In the records that follow, show each line where the word "picture" is present.

----- Data provided

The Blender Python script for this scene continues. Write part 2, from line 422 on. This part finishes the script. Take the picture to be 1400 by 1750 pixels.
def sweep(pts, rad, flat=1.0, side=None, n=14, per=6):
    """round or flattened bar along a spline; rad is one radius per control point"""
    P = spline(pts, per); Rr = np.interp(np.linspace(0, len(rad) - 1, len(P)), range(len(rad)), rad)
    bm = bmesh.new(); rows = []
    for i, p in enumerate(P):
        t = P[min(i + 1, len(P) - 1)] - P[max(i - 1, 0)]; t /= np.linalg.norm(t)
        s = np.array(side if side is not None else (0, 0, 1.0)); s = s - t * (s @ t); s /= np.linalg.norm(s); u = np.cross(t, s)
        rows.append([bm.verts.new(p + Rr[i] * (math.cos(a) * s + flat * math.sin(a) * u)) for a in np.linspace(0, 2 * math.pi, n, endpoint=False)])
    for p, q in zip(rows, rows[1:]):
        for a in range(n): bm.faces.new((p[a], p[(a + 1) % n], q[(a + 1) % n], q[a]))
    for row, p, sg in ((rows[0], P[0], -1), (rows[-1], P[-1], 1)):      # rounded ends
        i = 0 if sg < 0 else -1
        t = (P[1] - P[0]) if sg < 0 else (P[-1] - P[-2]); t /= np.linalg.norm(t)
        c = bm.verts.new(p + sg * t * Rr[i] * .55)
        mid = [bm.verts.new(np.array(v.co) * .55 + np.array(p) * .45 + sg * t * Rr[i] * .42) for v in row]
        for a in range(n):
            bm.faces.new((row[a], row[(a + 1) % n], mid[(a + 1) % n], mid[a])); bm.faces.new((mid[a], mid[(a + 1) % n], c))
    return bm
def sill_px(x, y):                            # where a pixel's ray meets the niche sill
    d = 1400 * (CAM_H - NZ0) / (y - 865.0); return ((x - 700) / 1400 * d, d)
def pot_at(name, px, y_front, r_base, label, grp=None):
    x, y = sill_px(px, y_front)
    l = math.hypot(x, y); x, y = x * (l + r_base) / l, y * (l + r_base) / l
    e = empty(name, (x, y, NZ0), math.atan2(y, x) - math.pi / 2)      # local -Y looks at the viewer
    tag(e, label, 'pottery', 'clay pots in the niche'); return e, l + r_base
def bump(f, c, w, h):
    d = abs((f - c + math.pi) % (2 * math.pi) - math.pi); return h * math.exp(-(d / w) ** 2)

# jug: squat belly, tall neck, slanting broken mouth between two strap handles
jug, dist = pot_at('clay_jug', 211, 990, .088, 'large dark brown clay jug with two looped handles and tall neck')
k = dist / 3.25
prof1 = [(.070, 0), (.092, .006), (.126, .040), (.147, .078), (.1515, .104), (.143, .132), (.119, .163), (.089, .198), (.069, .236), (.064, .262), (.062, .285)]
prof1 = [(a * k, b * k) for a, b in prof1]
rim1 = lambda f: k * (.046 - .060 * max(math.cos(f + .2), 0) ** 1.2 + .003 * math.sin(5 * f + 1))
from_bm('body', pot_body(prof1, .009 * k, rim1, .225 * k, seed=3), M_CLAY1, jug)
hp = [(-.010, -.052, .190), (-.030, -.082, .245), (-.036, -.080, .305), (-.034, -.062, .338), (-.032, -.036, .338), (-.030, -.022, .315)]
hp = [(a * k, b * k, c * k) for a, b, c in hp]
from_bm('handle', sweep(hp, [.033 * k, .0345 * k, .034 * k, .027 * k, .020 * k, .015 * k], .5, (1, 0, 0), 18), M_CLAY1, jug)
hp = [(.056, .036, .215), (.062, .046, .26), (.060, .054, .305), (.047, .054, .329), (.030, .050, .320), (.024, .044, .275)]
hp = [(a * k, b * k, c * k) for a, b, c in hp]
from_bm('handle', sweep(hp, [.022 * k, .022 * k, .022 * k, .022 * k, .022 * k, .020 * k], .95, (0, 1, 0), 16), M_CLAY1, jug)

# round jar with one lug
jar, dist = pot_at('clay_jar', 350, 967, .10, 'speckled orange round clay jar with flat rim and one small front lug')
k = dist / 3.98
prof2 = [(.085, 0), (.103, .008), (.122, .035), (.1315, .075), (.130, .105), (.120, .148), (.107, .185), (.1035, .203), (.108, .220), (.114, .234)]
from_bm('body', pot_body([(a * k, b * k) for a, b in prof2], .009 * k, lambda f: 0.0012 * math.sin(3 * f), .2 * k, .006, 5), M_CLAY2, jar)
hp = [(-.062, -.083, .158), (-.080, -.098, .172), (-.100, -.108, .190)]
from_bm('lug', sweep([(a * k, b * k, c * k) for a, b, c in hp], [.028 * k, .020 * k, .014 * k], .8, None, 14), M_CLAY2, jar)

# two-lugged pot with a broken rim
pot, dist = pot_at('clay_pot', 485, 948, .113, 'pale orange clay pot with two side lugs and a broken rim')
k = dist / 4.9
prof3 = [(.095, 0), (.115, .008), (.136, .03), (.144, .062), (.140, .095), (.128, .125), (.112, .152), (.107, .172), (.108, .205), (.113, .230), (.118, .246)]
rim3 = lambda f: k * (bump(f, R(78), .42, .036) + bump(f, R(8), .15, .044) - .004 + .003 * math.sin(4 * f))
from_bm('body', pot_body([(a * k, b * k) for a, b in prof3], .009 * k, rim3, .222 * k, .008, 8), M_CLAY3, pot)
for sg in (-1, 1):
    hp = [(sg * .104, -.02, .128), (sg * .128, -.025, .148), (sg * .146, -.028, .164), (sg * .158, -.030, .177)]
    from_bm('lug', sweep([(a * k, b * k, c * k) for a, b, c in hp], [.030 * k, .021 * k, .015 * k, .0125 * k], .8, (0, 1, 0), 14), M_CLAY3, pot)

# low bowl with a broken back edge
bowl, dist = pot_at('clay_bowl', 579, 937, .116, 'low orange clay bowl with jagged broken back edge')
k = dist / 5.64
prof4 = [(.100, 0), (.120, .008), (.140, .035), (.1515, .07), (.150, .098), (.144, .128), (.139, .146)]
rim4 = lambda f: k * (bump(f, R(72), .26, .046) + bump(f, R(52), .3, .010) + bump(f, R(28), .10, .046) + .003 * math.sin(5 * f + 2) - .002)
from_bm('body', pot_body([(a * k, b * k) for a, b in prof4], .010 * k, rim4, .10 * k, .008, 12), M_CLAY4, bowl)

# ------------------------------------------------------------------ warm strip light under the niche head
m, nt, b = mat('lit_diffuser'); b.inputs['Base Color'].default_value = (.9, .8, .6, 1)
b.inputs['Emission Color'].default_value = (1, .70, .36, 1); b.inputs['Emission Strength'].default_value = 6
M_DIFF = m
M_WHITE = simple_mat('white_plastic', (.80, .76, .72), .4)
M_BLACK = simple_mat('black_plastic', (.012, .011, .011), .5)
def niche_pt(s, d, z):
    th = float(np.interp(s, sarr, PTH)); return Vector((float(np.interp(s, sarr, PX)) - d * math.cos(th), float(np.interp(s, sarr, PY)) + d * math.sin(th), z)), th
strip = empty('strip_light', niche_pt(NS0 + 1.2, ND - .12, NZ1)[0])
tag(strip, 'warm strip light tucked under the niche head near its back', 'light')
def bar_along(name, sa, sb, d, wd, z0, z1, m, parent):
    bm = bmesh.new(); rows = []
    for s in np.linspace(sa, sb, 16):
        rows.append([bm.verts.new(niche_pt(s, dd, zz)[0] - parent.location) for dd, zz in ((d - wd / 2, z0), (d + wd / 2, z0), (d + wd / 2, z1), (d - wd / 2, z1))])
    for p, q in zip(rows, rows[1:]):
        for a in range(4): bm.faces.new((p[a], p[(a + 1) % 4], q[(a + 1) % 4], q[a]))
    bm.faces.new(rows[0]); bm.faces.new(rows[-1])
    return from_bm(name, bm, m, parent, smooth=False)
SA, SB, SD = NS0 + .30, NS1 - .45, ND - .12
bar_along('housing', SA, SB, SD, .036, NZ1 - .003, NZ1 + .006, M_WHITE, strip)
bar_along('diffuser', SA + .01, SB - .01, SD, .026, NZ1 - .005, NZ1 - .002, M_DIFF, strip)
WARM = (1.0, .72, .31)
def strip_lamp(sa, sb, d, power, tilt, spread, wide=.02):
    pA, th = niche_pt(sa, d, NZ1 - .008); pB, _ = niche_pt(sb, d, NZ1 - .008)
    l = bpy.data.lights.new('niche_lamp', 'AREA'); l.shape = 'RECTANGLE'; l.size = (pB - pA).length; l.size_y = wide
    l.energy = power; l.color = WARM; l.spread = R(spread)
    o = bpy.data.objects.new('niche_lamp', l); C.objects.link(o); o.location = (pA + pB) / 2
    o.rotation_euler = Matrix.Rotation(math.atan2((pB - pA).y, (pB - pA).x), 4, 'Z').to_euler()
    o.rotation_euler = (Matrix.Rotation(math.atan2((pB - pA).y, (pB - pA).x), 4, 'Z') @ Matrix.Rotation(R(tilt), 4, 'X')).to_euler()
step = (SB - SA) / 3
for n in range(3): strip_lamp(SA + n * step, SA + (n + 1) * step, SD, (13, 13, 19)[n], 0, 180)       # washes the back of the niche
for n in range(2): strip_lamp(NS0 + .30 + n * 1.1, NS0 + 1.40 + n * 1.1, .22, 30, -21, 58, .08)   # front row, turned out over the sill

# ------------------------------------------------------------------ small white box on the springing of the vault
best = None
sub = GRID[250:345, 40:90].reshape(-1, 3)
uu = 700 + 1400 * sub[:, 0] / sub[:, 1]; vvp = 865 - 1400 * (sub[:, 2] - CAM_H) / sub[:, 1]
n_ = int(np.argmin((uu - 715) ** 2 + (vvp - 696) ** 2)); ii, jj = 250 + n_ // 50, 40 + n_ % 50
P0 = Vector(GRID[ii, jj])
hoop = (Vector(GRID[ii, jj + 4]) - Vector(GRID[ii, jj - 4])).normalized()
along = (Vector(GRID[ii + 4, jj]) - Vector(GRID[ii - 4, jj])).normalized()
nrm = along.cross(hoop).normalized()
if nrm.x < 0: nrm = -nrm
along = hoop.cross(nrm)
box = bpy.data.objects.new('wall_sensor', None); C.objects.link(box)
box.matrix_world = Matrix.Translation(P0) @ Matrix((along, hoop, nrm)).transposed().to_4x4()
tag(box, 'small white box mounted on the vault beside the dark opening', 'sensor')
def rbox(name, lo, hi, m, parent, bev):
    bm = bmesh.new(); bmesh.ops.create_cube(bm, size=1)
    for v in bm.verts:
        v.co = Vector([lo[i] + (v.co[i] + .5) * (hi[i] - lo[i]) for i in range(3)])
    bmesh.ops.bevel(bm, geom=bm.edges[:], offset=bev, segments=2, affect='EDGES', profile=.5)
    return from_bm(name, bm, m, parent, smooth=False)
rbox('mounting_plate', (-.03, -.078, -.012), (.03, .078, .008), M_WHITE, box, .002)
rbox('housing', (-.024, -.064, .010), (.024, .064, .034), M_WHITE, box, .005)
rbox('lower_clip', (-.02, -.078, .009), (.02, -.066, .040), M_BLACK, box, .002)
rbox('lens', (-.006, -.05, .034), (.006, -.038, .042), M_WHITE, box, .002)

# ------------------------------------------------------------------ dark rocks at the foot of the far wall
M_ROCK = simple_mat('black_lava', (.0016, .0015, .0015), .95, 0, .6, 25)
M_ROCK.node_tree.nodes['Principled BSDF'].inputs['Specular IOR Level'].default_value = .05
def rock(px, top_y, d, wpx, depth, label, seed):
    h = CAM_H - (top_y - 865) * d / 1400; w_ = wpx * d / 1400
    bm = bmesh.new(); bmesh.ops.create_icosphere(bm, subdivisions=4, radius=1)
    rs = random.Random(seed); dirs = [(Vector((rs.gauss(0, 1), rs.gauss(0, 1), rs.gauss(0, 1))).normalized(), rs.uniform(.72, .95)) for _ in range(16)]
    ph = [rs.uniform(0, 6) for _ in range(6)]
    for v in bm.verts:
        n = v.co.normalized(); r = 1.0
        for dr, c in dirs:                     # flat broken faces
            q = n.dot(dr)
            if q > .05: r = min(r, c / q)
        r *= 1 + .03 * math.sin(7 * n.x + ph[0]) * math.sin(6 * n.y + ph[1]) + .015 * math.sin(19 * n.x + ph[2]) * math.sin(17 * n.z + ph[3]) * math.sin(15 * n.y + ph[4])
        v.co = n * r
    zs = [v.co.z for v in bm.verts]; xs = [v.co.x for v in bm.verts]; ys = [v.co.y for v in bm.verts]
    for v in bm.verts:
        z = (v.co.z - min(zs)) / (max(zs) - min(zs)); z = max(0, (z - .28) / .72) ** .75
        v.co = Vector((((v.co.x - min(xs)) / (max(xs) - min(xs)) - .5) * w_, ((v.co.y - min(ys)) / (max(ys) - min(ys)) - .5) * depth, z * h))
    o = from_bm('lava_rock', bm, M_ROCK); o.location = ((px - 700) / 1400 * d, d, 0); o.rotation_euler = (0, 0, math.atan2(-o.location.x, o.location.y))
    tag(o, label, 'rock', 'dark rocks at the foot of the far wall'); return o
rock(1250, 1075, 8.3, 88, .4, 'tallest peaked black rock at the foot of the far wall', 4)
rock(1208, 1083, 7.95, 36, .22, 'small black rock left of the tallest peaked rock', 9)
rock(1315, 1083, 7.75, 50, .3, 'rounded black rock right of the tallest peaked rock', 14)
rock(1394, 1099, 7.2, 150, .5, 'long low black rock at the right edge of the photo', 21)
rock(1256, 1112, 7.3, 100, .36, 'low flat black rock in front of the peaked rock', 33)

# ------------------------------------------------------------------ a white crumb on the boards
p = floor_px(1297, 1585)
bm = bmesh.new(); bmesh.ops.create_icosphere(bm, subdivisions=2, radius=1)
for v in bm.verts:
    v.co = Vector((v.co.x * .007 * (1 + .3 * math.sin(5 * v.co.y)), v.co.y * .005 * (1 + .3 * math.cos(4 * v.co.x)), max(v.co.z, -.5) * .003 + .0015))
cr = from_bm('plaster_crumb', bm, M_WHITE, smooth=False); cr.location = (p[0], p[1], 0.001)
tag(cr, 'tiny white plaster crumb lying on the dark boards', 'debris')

----------
----- Data provided

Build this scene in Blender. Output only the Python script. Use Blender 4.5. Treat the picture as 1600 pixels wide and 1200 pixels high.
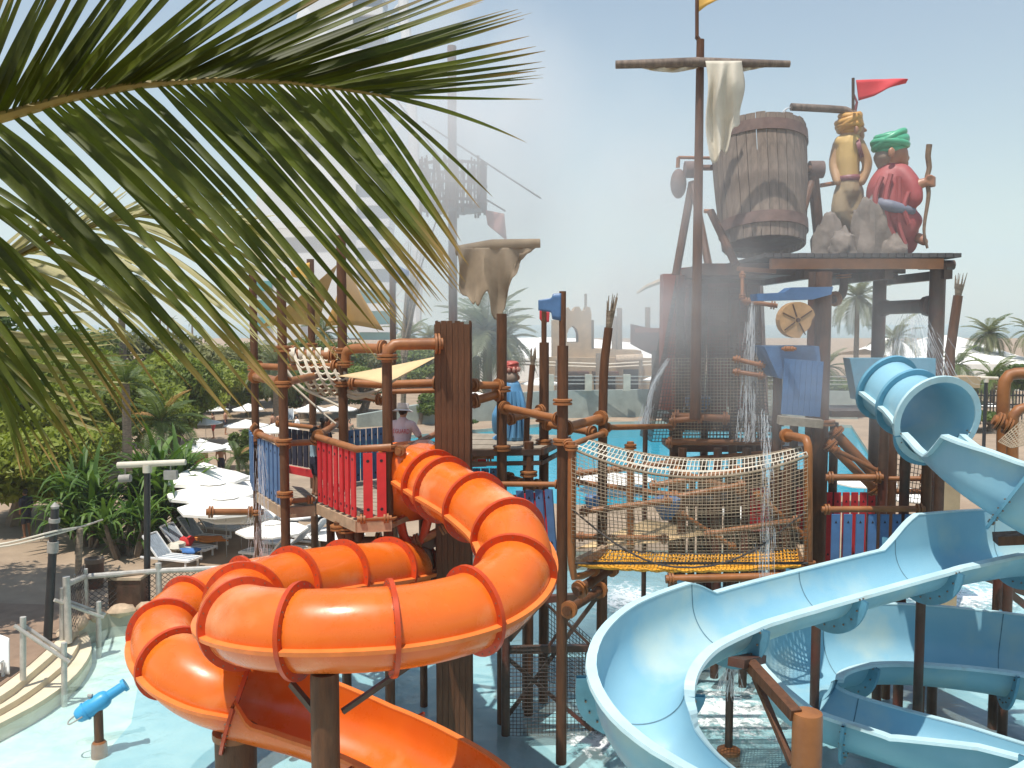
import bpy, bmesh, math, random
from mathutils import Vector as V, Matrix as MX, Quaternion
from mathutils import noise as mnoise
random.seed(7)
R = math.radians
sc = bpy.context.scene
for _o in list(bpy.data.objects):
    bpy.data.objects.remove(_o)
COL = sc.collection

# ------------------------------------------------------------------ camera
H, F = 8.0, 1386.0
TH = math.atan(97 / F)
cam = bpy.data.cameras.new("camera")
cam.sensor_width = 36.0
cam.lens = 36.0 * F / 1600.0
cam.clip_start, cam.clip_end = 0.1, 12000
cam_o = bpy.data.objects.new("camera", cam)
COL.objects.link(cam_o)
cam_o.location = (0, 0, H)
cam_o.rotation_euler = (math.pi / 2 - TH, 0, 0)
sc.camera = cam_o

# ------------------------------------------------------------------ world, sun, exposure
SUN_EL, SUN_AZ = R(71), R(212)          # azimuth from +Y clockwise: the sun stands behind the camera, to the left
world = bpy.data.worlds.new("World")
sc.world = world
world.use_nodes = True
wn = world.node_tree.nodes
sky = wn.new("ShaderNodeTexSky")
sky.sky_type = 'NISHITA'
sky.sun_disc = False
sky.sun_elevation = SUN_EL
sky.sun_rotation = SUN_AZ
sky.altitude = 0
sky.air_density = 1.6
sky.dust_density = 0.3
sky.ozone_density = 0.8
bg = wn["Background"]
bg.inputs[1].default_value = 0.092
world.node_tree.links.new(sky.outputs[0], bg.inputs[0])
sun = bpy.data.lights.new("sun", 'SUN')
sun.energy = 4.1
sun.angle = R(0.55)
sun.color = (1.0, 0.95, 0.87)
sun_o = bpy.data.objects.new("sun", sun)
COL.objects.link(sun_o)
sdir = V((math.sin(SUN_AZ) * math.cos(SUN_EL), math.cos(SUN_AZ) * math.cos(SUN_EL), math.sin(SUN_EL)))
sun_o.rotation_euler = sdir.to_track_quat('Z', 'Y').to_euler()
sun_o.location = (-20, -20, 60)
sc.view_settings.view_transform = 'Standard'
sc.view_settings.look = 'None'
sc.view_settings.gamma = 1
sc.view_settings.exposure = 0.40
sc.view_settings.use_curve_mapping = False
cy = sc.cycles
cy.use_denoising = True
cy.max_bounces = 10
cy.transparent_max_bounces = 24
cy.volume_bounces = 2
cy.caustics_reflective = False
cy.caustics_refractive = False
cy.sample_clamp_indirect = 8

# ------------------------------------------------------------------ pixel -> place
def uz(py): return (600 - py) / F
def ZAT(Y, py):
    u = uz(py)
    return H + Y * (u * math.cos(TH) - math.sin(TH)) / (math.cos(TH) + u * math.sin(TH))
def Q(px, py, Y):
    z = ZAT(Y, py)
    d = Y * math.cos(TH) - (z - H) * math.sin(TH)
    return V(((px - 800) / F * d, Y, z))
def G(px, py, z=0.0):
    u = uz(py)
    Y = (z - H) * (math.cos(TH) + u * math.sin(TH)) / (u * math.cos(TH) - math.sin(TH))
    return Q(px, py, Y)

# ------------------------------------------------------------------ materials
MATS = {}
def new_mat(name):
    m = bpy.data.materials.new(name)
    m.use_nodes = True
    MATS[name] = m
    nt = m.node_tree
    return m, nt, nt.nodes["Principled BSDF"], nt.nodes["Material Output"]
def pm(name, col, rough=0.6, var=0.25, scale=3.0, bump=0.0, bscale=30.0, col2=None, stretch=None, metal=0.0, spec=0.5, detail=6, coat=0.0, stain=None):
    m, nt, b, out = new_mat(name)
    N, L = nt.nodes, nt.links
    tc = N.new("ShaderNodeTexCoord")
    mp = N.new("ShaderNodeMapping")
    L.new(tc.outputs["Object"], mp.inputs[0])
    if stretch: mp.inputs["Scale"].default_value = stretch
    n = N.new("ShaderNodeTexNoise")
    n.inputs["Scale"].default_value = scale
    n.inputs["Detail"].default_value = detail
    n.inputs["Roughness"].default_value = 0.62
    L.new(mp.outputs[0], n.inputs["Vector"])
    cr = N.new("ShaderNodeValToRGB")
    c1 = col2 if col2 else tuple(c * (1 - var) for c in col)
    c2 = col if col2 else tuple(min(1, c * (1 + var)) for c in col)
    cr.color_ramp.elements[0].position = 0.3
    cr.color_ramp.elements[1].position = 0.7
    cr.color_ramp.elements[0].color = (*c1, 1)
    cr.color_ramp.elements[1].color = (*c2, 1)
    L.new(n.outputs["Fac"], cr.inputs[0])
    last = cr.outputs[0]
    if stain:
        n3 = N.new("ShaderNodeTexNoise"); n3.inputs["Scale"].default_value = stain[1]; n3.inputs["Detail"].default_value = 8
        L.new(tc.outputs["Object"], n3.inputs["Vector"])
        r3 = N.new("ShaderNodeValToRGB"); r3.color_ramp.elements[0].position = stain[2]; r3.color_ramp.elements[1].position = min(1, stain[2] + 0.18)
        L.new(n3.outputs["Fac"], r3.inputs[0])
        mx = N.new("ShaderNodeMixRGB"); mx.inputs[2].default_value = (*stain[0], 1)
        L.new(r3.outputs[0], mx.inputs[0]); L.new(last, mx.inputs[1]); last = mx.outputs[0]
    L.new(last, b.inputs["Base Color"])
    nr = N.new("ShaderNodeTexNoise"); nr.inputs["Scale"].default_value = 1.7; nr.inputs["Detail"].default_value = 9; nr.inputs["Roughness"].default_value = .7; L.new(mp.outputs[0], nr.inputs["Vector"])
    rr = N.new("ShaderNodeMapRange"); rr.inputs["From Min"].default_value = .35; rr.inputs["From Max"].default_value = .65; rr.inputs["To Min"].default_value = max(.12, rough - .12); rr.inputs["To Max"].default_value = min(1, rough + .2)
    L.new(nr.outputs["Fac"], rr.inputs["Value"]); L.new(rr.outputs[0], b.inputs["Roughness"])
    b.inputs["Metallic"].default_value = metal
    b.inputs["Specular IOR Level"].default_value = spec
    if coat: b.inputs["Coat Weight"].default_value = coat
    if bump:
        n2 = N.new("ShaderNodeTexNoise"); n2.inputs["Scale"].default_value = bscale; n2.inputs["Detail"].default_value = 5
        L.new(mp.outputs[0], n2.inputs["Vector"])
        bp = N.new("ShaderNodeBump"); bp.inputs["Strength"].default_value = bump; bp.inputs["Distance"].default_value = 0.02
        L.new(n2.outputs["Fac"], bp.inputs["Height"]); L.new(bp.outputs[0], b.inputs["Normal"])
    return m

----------

→ **Final answer**:
The Blender Python script for this scene continues. Write part 2, from line 422 on. This part finishes the script. Take the picture to be 1400 by 1750 pixels.
Build this scene in Blender. Output only the Python script. Use Blender 4.5. Treat the picture as 1600 pixels wide and 1200 pixels high.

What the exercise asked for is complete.